> _Set exercise_: Pull out every line of the listing below where "from" appears.
* Begin *
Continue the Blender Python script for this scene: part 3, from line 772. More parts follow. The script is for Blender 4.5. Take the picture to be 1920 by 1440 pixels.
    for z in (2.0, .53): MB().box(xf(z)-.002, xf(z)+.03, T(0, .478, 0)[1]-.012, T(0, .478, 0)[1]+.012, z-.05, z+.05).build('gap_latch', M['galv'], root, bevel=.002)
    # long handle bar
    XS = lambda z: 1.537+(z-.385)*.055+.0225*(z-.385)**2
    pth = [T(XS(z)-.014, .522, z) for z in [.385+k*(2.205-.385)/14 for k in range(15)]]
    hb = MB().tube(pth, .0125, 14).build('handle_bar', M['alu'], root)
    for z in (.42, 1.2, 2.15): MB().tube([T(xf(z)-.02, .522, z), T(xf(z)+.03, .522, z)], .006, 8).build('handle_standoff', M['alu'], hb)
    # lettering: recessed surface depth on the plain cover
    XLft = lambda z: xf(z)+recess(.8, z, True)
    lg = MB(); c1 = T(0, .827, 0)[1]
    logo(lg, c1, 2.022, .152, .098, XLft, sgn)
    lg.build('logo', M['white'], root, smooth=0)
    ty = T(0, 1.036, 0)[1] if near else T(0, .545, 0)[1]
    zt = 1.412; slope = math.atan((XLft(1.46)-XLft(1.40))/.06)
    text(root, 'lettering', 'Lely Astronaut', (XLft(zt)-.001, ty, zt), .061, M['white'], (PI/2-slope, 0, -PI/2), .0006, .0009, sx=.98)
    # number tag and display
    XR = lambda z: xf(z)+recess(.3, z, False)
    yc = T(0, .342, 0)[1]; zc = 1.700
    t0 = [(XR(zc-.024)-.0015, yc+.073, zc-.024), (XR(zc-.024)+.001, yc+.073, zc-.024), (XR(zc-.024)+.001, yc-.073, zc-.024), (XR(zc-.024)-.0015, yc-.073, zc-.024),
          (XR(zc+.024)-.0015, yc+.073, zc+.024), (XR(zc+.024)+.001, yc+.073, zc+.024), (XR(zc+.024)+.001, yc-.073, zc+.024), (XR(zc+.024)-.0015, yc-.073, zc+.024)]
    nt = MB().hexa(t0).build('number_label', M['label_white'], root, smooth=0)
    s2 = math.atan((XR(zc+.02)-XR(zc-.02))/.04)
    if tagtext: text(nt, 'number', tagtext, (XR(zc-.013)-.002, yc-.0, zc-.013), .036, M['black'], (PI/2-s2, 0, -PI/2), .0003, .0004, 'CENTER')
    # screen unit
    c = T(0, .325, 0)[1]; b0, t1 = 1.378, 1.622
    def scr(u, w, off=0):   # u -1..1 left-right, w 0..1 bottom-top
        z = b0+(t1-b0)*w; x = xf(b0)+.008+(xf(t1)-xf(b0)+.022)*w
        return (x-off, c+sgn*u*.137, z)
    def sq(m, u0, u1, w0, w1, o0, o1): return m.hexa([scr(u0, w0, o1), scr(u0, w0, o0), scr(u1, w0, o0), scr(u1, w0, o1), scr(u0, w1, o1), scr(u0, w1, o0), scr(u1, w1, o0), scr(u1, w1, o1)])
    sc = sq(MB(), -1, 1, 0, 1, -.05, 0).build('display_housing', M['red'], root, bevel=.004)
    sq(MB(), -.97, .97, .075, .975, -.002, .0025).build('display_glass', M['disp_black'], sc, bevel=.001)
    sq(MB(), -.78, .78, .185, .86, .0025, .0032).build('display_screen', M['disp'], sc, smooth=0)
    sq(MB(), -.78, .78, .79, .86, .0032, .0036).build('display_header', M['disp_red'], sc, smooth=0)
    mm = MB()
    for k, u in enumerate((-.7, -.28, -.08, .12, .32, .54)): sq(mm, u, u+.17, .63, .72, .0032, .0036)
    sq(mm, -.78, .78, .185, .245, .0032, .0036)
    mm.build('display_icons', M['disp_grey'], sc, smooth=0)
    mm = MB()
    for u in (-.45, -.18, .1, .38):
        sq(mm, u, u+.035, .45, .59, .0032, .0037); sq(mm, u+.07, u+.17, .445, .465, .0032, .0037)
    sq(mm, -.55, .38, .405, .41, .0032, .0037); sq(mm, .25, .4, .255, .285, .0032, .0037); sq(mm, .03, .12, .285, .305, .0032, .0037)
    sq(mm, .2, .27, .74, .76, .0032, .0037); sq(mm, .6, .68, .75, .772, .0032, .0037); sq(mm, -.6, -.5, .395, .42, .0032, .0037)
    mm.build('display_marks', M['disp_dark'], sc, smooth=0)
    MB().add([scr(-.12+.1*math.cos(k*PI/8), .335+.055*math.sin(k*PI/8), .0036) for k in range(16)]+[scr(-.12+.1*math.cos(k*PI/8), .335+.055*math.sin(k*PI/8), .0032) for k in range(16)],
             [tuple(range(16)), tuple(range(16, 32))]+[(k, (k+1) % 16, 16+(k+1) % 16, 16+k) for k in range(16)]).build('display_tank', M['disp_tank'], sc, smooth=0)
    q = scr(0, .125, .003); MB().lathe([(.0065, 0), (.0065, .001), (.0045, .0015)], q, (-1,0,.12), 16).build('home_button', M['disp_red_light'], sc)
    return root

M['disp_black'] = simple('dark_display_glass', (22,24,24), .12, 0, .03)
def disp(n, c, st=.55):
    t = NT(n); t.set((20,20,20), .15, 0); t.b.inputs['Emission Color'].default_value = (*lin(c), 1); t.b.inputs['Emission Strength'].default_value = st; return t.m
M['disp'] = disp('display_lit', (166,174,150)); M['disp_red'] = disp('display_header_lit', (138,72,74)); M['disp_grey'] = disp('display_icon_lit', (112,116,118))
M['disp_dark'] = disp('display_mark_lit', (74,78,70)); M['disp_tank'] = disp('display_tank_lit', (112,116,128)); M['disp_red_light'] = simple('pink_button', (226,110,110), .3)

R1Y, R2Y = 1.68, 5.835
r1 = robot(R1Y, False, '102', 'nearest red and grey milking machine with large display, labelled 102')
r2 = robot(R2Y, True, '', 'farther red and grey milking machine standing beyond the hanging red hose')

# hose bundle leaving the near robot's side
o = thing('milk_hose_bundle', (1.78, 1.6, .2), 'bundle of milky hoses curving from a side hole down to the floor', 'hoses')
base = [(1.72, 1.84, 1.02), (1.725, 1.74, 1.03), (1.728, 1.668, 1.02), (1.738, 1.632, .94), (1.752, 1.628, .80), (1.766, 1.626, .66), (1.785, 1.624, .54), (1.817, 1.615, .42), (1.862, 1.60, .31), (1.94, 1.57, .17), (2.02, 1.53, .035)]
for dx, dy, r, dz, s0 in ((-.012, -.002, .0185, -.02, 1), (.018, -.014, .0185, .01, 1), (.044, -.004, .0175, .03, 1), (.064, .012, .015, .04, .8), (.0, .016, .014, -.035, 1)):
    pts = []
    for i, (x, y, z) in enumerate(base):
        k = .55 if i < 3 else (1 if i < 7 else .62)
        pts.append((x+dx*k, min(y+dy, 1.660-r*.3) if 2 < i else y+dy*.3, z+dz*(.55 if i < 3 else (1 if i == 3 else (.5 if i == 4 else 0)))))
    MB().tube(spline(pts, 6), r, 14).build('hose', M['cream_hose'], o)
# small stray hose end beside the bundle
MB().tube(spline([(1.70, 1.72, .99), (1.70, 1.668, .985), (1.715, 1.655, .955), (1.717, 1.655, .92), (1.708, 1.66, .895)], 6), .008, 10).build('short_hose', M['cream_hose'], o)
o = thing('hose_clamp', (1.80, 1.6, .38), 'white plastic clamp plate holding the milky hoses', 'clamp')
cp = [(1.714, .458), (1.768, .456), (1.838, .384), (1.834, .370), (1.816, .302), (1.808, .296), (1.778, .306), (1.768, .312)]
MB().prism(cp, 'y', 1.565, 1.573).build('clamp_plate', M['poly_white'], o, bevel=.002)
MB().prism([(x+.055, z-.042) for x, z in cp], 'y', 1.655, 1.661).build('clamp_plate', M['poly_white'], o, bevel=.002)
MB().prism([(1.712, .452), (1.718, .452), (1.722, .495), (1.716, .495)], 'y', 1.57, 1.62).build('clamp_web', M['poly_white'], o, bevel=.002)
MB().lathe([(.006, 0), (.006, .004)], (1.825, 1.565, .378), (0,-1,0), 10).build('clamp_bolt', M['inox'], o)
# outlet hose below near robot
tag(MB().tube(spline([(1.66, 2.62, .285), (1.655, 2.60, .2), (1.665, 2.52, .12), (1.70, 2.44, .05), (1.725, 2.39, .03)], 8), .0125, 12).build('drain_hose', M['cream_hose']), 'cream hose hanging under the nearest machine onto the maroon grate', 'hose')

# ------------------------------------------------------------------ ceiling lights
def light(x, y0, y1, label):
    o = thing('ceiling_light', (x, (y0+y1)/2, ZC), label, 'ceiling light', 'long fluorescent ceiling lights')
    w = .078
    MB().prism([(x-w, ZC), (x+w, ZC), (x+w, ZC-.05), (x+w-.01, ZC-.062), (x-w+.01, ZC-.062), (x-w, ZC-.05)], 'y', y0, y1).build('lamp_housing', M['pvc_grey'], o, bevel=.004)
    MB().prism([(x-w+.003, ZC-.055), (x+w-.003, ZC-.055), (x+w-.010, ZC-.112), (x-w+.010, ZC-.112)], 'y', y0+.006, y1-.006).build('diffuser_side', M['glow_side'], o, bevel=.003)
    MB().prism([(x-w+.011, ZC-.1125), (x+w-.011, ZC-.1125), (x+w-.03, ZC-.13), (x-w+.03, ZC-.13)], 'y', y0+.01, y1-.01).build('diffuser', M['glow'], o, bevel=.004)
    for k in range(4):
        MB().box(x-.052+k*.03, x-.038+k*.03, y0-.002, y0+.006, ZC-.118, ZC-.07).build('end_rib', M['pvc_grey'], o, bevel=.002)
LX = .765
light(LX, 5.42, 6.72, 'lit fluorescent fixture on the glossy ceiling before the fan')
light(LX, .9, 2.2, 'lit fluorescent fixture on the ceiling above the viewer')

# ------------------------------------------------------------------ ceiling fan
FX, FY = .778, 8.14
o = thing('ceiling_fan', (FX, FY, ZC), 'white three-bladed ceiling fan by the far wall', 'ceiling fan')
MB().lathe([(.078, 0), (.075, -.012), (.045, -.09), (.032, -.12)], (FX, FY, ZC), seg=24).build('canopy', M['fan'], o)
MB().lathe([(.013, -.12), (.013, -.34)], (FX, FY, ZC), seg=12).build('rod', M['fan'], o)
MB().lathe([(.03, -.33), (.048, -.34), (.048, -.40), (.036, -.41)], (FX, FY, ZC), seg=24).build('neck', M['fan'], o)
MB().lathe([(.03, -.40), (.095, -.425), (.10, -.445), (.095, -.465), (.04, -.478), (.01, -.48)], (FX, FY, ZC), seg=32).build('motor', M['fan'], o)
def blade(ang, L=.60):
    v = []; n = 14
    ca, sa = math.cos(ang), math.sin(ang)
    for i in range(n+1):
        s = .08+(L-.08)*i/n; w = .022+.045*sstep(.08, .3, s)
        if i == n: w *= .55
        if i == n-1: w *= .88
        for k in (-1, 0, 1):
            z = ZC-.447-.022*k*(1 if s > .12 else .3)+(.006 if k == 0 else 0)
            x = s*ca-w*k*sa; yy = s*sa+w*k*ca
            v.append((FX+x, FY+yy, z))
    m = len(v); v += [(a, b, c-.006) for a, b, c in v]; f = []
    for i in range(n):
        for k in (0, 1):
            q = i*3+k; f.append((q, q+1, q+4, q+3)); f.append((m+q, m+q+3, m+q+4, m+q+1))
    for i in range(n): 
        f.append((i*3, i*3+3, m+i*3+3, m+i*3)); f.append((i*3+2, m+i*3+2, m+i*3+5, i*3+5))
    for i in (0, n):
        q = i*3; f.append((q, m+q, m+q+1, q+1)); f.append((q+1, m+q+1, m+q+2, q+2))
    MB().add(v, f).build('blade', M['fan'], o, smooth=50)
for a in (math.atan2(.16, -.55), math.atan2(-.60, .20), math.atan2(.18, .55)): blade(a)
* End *
> _Exercise answer_:
Continue the Blender Python script for this scene: part 3, from line 772. More parts follow. The script is for Blender 4.5. Take the picture to be 1920 by 1440 pixels.
o = thing('milk_hose_bundle', (1.78, 1.6, .2), 'bundle of milky hoses curving from a side hole down to the floor', 'hoses')